**Stated exercise**
Please write out the complete listing that follows, exactly as it reads.

**Given data**
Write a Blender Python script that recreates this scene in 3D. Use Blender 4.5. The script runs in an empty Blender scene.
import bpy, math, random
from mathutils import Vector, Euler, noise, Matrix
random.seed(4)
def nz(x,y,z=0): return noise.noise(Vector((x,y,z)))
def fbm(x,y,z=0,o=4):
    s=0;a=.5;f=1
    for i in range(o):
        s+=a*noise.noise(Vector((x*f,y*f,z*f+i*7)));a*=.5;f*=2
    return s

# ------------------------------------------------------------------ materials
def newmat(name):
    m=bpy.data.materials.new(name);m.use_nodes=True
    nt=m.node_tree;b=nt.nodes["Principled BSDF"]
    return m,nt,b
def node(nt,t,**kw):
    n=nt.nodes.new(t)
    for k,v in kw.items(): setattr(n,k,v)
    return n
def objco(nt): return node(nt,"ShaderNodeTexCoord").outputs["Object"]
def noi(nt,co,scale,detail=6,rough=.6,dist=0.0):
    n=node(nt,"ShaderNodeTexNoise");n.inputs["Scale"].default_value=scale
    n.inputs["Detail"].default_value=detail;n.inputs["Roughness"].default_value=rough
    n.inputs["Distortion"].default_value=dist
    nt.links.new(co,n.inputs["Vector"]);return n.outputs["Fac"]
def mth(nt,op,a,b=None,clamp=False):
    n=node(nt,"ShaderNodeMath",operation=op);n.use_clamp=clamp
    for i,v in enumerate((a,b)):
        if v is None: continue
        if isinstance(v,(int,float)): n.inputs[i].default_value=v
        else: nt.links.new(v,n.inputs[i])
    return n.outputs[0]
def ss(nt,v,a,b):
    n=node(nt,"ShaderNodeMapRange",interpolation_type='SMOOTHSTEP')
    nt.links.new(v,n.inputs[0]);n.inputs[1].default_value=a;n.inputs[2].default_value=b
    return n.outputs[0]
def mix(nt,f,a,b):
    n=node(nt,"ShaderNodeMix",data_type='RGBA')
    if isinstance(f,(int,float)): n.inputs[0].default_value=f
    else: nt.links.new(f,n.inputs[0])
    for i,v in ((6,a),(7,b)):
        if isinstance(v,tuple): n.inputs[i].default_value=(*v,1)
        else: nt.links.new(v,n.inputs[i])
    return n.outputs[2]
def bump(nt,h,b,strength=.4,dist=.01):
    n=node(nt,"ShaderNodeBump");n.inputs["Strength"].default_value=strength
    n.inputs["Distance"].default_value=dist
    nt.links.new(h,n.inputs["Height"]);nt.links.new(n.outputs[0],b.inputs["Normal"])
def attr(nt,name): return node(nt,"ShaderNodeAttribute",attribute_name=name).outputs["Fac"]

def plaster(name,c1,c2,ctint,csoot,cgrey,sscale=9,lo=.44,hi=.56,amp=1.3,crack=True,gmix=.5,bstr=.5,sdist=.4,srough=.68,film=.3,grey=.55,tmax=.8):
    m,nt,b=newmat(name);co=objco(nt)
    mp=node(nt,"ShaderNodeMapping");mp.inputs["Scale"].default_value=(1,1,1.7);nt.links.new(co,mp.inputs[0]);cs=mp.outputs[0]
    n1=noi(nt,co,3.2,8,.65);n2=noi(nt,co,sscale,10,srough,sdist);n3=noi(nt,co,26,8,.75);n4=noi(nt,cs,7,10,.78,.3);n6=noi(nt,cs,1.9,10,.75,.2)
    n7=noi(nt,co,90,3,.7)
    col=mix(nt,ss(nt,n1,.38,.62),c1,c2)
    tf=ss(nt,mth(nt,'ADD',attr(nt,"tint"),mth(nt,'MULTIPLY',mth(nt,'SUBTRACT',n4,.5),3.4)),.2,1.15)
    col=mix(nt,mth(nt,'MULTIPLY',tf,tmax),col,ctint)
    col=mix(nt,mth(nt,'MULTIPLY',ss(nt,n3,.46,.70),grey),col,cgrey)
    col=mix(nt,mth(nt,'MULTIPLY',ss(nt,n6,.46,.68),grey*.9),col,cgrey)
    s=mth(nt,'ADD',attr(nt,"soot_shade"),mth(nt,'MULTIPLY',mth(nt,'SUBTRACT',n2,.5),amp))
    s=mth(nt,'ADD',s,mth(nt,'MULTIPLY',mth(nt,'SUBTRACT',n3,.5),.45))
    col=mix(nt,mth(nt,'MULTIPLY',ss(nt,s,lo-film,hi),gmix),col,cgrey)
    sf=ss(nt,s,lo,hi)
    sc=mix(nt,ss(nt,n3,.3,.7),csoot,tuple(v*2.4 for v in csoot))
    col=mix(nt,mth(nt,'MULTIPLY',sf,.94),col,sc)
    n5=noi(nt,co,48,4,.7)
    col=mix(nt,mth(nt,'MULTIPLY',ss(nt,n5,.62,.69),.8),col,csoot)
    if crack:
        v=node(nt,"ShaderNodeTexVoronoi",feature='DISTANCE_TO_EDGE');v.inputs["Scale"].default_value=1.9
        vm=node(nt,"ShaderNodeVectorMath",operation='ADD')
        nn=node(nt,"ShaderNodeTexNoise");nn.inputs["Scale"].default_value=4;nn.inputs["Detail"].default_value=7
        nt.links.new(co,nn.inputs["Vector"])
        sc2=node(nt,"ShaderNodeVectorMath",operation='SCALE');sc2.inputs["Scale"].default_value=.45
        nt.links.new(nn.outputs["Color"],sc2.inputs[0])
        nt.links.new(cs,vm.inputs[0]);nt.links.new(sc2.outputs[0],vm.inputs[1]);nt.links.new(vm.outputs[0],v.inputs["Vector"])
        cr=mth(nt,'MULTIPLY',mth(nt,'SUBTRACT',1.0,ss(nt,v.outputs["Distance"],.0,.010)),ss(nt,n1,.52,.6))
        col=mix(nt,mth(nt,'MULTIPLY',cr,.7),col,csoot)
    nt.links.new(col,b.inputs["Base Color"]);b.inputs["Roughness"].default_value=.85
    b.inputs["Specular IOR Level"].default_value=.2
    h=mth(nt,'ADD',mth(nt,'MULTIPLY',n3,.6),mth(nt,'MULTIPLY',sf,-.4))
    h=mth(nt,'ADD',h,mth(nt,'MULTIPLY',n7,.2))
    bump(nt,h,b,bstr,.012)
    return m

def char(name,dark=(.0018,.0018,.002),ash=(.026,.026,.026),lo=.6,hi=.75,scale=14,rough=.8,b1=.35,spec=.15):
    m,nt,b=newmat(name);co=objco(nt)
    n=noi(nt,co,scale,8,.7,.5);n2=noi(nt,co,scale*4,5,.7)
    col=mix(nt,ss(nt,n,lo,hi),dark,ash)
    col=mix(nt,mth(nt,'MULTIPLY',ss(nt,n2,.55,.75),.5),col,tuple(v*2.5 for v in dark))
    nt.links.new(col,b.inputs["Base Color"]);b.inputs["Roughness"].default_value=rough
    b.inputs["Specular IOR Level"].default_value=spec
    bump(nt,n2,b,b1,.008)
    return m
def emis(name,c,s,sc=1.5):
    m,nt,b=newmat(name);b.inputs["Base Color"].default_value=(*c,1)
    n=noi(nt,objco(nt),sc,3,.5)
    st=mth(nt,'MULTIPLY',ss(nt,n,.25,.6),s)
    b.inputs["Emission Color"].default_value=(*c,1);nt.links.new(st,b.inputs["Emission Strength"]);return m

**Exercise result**
Write a Blender Python script that recreates this scene in 3D. Use Blender 4.5. The script runs in an empty Blender scene.
import bpy, math, random
from mathutils import Vector, Euler, noise, Matrix
random.seed(4)
def nz(x,y,z=0): return noise.noise(Vector((x,y,z)))
def fbm(x,y,z=0,o=4):
    s=0;a=.5;f=1
    for i in range(o):
        s+=a*noise.noise(Vector((x*f,y*f,z*f+i*7)));a*=.5;f*=2
    return s

# ------------------------------------------------------------------ materials
def newmat(name):
    m=bpy.data.materials.new(name);m.use_nodes=True
    nt=m.node_tree;b=nt.nodes["Principled BSDF"]
    return m,nt,b
def node(nt,t,**kw):
    n=nt.nodes.new(t)
    for k,v in kw.items(): setattr(n,k,v)
    return n
def objco(nt): return node(nt,"ShaderNodeTexCoord").outputs["Object"]
def noi(nt,co,scale,detail=6,rough=.6,dist=0.0):
    n=node(nt,"ShaderNodeTexNoise");n.inputs["Scale"].default_value=scale
    n.inputs["Detail"].default_value=detail;n.inputs["Roughness"].default_value=rough
    n.inputs["Distortion"].default_value=dist
    nt.links.new(co,n.inputs["Vector"]);return n.outputs["Fac"]
def mth(nt,op,a,b=None,clamp=False):
    n=node(nt,"ShaderNodeMath",operation=op);n.use_clamp=clamp
    for i,v in enumerate((a,b)):
        if v is None: continue
        if isinstance(v,(int,float)): n.inputs[i].default_value=v
        else: nt.links.new(v,n.inputs[i])
    return n.outputs[0]
def ss(nt,v,a,b):
    n=node(nt,"ShaderNodeMapRange",interpolation_type='SMOOTHSTEP')
    nt.links.new(v,n.inputs[0]);n.inputs[1].default_value=a;n.inputs[2].default_value=b
    return n.outputs[0]
def mix(nt,f,a,b):
    n=node(nt,"ShaderNodeMix",data_type='RGBA')
    if isinstance(f,(int,float)): n.inputs[0].default_value=f
    else: nt.links.new(f,n.inputs[0])
    for i,v in ((6,a),(7,b)):
        if isinstance(v,tuple): n.inputs[i].default_value=(*v,1)
        else: nt.links.new(v,n.inputs[i])
    return n.outputs[2]
def bump(nt,h,b,strength=.4,dist=.01):
    n=node(nt,"ShaderNodeBump");n.inputs["Strength"].default_value=strength
    n.inputs["Distance"].default_value=dist
    nt.links.new(h,n.inputs["Height"]);nt.links.new(n.outputs[0],b.inputs["Normal"])
def attr(nt,name): return node(nt,"ShaderNodeAttribute",attribute_name=name).outputs["Fac"]

def plaster(name,c1,c2,ctint,csoot,cgrey,sscale=9,lo=.44,hi=.56,amp=1.3,crack=True,gmix=.5,bstr=.5,sdist=.4,srough=.68,film=.3,grey=.55,tmax=.8):
    m,nt,b=newmat(name);co=objco(nt)
    mp=node(nt,"ShaderNodeMapping");mp.inputs["Scale"].default_value=(1,1,1.7);nt.links.new(co,mp.inputs[0]);cs=mp.outputs[0]
    n1=noi(nt,co,3.2,8,.65);n2=noi(nt,co,sscale,10,srough,sdist);n3=noi(nt,co,26,8,.75);n4=noi(nt,cs,7,10,.78,.3);n6=noi(nt,cs,1.9,10,.75,.2)
    n7=noi(nt,co,90,3,.7)
    col=mix(nt,ss(nt,n1,.38,.62),c1,c2)
    tf=ss(nt,mth(nt,'ADD',attr(nt,"tint"),mth(nt,'MULTIPLY',mth(nt,'SUBTRACT',n4,.5),3.4)),.2,1.15)
    col=mix(nt,mth(nt,'MULTIPLY',tf,tmax),col,ctint)
    col=mix(nt,mth(nt,'MULTIPLY',ss(nt,n3,.46,.70),grey),col,cgrey)
    col=mix(nt,mth(nt,'MULTIPLY',ss(nt,n6,.46,.68),grey*.9),col,cgrey)
    s=mth(nt,'ADD',attr(nt,"soot_shade"),mth(nt,'MULTIPLY',mth(nt,'SUBTRACT',n2,.5),amp))
    s=mth(nt,'ADD',s,mth(nt,'MULTIPLY',mth(nt,'SUBTRACT',n3,.5),.45))
    col=mix(nt,mth(nt,'MULTIPLY',ss(nt,s,lo-film,hi),gmix),col,cgrey)
    sf=ss(nt,s,lo,hi)
    sc=mix(nt,ss(nt,n3,.3,.7),csoot,tuple(v*2.4 for v in csoot))
    col=mix(nt,mth(nt,'MULTIPLY',sf,.94),col,sc)
    n5=noi(nt,co,48,4,.7)
    col=mix(nt,mth(nt,'MULTIPLY',ss(nt,n5,.62,.69),.8),col,csoot)
    if crack:
        v=node(nt,"ShaderNodeTexVoronoi",feature='DISTANCE_TO_EDGE');v.inputs["Scale"].default_value=1.9
        vm=node(nt,"ShaderNodeVectorMath",operation='ADD')
        nn=node(nt,"ShaderNodeTexNoise");nn.inputs["Scale"].default_value=4;nn.inputs["Detail"].default_value=7
        nt.links.new(co,nn.inputs["Vector"])
        sc2=node(nt,"ShaderNodeVectorMath",operation='SCALE');sc2.inputs["Scale"].default_value=.45
        nt.links.new(nn.outputs["Color"],sc2.inputs[0])
        nt.links.new(cs,vm.inputs[0]);nt.links.new(sc2.outputs[0],vm.inputs[1]);nt.links.new(vm.outputs[0],v.inputs["Vector"])
        cr=mth(nt,'MULTIPLY',mth(nt,'SUBTRACT',1.0,ss(nt,v.outputs["Distance"],.0,.010)),ss(nt,n1,.52,.6))
        col=mix(nt,mth(nt,'MULTIPLY',cr,.7),col,csoot)
    nt.links.new(col,b.inputs["Base Color"]);b.inputs["Roughness"].default_value=.85
    b.inputs["Specular IOR Level"].default_value=.2
    h=mth(nt,'ADD',mth(nt,'MULTIPLY',n3,.6),mth(nt,'MULTIPLY',sf,-.4))
    h=mth(nt,'ADD',h,mth(nt,'MULTIPLY',n7,.2))
    bump(nt,h,b,bstr,.012)
    return m

def char(name,dark=(.0018,.0018,.002),ash=(.026,.026,.026),lo=.6,hi=.75,scale=14,rough=.8,b1=.35,spec=.15):
    m,nt,b=newmat(name);co=objco(nt)
    n=noi(nt,co,scale,8,.7,.5);n2=noi(nt,co,scale*4,5,.7)
    col=mix(nt,ss(nt,n,lo,hi),dark,ash)
    col=mix(nt,mth(nt,'MULTIPLY',ss(nt,n2,.55,.75),.5),col,tuple(v*2.5 for v in dark))
    nt.links.new(col,b.inputs["Base Color"]);b.inputs["Roughness"].default_value=rough
    b.inputs["Specular IOR Level"].default_value=spec
    bump(nt,n2,b,b1,.008)
    return m
def emis(name,c,s,sc=1.5):
    m,nt,b=newmat(name);b.inputs["Base Color"].default_value=(*c,1)
    n=noi(nt,objco(nt),sc,3,.5)
    st=mth(nt,'MULTIPLY',ss(nt,n,.25,.6),s)
    b.inputs["Emission Color"].default_value=(*c,1);nt.links.new(st,b.inputs["Emission Strength"]);return m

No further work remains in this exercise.